** start of Dataset extract **
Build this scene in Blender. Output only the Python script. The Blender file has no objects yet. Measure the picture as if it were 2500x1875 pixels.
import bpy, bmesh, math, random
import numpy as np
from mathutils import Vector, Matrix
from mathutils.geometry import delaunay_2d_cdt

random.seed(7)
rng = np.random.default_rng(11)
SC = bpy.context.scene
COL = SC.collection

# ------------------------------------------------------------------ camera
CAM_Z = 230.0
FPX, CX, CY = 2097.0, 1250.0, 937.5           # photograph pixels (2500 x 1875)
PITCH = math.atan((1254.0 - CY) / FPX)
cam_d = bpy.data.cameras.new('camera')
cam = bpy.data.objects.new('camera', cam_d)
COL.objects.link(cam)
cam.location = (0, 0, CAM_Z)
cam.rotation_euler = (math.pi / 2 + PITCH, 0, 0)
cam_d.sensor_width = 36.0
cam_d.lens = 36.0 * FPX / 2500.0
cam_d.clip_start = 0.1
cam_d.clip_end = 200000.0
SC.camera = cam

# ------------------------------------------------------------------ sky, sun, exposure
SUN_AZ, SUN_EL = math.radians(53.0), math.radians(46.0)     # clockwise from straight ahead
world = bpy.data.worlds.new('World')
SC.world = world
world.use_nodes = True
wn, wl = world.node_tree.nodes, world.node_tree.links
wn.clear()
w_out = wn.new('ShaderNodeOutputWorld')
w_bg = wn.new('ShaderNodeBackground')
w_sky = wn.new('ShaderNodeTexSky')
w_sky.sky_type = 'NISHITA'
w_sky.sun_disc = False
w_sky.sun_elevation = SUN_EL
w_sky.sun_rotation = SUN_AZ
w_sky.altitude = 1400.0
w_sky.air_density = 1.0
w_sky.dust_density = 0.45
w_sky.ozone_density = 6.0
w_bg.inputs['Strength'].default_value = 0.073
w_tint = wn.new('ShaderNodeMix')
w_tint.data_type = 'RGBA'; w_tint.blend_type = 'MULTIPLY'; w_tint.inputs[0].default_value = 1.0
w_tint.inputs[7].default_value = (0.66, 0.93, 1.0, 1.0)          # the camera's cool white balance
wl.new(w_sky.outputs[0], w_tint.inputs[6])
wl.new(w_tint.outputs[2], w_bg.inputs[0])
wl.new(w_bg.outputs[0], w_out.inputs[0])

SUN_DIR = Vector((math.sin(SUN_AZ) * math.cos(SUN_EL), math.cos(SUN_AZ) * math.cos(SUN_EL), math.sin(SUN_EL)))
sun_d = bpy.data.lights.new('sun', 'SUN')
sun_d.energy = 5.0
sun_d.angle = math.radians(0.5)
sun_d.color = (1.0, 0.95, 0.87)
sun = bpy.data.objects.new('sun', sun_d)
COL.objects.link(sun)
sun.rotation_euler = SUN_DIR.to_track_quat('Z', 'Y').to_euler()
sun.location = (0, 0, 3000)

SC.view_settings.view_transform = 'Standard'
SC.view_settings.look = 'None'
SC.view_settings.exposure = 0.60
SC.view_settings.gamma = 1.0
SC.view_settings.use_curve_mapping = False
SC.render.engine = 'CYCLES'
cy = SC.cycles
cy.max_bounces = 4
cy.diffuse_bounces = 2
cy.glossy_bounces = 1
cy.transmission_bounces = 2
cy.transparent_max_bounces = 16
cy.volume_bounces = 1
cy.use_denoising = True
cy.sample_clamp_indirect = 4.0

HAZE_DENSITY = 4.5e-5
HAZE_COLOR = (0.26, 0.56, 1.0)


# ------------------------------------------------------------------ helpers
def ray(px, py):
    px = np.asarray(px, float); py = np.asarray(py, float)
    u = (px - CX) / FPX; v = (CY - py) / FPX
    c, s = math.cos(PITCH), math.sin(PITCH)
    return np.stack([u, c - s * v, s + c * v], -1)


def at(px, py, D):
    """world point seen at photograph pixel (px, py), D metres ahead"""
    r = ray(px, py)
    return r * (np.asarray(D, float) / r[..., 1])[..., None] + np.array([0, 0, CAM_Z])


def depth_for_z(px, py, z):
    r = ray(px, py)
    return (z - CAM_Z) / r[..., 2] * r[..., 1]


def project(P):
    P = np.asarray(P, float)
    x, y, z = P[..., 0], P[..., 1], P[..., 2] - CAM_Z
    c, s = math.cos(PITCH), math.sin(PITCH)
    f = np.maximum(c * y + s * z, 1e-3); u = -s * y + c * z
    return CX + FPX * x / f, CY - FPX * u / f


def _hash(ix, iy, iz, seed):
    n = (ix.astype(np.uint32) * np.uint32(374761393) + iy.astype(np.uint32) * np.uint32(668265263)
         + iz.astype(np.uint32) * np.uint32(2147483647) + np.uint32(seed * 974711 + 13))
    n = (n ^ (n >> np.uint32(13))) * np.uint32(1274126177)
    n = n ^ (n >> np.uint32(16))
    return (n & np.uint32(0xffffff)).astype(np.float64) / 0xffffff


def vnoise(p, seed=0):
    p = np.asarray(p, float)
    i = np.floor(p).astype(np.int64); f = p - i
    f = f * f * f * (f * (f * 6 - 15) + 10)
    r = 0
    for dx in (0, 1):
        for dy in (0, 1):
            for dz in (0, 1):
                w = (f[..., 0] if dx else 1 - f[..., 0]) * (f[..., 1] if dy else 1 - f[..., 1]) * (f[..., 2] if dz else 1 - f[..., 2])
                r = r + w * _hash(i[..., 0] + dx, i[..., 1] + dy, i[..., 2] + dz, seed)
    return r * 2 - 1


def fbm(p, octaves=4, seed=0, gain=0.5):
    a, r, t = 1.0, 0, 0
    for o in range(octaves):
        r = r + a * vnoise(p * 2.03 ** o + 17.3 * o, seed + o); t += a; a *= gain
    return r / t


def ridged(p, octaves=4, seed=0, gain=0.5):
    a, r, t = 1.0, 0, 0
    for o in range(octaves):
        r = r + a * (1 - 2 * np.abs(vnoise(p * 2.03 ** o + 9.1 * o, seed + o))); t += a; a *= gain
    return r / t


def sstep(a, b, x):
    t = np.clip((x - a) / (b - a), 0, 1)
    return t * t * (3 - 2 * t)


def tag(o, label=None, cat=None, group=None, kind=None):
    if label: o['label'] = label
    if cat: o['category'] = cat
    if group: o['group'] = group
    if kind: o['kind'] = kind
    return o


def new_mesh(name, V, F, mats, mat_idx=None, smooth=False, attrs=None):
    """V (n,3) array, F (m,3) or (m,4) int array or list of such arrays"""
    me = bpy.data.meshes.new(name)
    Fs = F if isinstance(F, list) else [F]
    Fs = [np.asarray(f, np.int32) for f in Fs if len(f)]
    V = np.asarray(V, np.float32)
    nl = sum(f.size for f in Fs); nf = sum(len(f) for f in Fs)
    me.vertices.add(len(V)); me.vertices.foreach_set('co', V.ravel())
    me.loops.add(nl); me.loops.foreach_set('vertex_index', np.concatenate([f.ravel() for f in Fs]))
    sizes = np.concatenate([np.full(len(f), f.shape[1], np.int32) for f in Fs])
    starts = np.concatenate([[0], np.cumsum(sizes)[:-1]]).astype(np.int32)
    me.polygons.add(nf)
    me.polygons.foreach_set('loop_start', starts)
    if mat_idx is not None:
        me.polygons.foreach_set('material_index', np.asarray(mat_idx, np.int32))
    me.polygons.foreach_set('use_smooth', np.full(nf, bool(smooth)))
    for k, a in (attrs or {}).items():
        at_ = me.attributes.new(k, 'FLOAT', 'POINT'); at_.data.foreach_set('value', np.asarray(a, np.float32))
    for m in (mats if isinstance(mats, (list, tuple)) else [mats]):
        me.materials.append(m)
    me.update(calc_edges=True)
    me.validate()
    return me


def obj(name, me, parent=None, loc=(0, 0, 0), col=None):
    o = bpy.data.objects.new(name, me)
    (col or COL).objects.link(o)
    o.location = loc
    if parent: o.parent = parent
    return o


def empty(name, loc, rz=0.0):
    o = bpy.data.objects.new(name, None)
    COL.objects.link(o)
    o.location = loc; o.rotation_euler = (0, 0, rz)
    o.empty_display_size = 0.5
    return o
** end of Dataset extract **
Work through the listing above and report how many lines include the string "scene", with no other text.

Finished exercise: 2